Starting at the line that has "Build this scene" and stopping after the line that has "scene.camera = cam", reproduce the listing below exactly; omit everything else.
··· Dataset extract
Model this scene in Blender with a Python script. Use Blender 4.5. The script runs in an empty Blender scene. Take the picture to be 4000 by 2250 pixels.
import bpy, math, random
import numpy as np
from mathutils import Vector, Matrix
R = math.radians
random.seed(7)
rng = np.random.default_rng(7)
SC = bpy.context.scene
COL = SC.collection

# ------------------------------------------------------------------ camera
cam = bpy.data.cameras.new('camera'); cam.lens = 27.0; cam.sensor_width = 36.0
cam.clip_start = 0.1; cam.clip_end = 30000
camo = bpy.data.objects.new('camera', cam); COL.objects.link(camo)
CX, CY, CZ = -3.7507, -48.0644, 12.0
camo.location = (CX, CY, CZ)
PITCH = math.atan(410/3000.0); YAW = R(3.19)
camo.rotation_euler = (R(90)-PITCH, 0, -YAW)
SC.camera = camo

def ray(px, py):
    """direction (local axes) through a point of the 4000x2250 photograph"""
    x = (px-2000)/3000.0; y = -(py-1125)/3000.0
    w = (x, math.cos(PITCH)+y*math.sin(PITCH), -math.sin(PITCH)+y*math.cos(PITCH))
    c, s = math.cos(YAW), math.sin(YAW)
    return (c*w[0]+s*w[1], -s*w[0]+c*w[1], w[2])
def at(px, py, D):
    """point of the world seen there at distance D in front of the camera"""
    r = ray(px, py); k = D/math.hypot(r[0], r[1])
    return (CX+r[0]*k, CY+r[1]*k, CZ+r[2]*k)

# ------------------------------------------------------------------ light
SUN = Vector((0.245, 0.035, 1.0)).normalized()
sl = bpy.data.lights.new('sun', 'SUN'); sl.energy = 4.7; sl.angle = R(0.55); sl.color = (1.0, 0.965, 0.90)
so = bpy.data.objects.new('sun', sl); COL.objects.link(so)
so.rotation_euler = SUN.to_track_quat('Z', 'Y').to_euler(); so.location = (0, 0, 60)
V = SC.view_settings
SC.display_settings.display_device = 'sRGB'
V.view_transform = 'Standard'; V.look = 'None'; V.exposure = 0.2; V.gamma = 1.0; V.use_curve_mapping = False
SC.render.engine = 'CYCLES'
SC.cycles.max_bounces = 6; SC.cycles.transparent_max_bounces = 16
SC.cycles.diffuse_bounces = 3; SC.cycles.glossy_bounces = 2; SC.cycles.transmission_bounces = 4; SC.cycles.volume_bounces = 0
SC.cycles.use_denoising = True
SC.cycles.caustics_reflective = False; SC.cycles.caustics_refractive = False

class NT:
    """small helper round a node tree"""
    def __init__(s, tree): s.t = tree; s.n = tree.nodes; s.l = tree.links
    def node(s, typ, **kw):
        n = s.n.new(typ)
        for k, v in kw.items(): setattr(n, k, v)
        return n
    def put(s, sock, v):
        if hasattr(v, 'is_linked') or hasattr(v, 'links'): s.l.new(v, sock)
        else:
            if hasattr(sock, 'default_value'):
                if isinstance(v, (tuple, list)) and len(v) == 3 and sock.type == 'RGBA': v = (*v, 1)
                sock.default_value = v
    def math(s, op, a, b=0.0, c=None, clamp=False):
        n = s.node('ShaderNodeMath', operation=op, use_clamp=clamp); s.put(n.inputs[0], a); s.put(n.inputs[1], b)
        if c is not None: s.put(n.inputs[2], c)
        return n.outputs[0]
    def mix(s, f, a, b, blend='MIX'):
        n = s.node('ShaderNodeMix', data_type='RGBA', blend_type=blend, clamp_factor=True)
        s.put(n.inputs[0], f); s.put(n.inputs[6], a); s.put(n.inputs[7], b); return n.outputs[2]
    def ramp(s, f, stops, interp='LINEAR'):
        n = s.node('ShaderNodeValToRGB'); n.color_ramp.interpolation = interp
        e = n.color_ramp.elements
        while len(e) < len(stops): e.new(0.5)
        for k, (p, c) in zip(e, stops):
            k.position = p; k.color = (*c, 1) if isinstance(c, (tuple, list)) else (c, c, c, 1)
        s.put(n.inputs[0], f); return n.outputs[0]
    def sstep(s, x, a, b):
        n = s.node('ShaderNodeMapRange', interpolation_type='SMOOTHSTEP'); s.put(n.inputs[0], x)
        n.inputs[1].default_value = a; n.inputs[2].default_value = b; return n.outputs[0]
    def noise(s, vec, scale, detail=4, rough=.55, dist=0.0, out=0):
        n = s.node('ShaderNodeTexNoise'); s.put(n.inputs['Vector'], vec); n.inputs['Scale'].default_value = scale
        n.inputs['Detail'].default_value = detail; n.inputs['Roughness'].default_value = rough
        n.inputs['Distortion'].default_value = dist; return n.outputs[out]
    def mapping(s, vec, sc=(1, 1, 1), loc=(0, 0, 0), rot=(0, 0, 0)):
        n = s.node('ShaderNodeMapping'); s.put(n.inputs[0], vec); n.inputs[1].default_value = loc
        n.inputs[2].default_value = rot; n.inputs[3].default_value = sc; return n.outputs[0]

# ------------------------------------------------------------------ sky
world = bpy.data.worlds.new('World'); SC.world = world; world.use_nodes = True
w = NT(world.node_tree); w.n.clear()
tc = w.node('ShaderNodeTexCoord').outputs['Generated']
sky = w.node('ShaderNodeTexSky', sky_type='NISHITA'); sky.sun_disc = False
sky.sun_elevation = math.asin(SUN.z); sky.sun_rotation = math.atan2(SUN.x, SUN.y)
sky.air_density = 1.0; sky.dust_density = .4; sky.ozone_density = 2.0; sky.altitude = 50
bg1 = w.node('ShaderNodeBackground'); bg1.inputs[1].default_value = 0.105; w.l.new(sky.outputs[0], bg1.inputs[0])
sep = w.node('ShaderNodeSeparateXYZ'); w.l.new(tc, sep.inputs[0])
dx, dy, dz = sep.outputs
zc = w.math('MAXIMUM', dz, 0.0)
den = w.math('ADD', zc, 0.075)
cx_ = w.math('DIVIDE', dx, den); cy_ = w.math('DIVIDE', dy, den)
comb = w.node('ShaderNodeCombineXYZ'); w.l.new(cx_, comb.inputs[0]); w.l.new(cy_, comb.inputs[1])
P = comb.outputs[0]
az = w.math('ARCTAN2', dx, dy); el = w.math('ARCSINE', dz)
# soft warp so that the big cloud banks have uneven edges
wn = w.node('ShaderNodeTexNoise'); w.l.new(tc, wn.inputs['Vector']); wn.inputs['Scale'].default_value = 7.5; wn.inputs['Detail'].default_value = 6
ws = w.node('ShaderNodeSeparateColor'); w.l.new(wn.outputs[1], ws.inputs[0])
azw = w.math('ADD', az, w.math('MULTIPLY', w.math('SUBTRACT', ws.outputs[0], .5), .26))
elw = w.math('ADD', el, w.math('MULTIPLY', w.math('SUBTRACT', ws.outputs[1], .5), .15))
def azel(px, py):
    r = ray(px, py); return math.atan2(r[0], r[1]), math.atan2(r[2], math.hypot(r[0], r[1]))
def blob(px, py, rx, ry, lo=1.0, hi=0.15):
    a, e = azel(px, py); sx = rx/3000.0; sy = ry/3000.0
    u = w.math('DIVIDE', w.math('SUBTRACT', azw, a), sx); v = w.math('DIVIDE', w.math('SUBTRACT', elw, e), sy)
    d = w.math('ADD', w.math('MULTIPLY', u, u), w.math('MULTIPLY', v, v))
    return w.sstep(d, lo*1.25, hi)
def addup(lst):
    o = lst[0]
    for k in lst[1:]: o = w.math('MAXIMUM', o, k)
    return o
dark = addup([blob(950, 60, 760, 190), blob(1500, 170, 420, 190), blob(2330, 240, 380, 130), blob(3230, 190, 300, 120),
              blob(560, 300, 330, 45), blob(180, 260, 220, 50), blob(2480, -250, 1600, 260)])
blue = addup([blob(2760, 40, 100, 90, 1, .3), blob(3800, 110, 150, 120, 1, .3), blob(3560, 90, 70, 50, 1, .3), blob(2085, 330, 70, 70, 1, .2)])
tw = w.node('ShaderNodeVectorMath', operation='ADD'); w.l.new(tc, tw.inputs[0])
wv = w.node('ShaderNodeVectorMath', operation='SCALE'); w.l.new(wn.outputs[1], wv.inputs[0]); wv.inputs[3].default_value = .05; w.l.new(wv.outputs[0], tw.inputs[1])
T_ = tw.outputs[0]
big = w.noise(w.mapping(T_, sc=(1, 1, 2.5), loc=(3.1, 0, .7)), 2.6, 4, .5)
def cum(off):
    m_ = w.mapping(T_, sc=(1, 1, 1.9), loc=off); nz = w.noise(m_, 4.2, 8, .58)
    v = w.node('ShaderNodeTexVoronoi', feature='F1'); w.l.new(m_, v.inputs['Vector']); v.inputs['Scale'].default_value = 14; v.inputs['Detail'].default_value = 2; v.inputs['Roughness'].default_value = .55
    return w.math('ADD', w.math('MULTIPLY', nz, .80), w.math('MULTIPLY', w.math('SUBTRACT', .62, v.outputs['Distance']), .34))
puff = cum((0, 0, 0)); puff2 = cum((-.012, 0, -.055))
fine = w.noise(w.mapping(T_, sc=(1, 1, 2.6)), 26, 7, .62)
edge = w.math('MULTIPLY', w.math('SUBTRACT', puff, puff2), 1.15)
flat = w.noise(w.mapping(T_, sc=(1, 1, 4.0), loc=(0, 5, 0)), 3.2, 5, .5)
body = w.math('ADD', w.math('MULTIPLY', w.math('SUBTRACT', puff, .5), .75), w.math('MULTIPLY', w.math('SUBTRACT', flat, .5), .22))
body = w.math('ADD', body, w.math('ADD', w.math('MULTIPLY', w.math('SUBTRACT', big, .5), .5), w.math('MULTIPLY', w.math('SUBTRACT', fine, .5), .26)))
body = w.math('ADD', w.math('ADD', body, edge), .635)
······
··· Dataset extract
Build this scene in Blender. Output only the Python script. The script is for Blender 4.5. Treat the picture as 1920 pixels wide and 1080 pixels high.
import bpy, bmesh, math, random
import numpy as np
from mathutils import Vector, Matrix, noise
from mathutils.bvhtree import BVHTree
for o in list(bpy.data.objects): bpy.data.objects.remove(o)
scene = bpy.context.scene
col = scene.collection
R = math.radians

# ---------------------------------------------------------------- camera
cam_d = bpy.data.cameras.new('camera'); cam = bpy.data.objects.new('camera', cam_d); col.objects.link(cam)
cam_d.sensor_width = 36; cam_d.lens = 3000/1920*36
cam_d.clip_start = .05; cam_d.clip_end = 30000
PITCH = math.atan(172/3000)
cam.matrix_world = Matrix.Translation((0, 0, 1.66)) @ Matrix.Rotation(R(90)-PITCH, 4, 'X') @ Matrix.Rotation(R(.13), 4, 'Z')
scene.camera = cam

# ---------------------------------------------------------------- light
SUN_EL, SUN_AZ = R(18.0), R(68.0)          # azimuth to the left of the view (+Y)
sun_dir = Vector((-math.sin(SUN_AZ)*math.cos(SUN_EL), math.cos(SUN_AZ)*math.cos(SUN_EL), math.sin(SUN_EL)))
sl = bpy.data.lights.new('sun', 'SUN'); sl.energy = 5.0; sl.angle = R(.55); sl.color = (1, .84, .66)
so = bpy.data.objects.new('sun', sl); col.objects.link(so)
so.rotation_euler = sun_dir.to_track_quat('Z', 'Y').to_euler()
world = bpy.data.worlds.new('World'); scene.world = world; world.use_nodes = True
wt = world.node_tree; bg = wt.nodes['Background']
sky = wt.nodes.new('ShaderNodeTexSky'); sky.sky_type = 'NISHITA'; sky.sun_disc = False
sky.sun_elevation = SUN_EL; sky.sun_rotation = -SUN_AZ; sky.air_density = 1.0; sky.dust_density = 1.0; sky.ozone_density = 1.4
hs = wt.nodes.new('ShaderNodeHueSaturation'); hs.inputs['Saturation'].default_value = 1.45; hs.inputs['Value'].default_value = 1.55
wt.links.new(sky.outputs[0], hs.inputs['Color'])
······
**The completed task**.
Build this scene in Blender. Output only the Python script. The script is for Blender 4.5. Treat the picture as 1920 pixels wide and 1080 pixels high.
import bpy, bmesh, math, random
import numpy as np
from mathutils import Vector, Matrix, noise
from mathutils.bvhtree import BVHTree
for o in list(bpy.data.objects): bpy.data.objects.remove(o)
scene = bpy.context.scene
col = scene.collection
R = math.radians

# ---------------------------------------------------------------- camera
cam_d = bpy.data.cameras.new('camera'); cam = bpy.data.objects.new('camera', cam_d); col.objects.link(cam)
cam_d.sensor_width = 36; cam_d.lens = 3000/1920*36
cam_d.clip_start = .05; cam_d.clip_end = 30000
PITCH = math.atan(172/3000)
cam.matrix_world = Matrix.Translation((0, 0, 1.66)) @ Matrix.Rotation(R(90)-PITCH, 4, 'X') @ Matrix.Rotation(R(.13), 4, 'Z')
scene.camera = cam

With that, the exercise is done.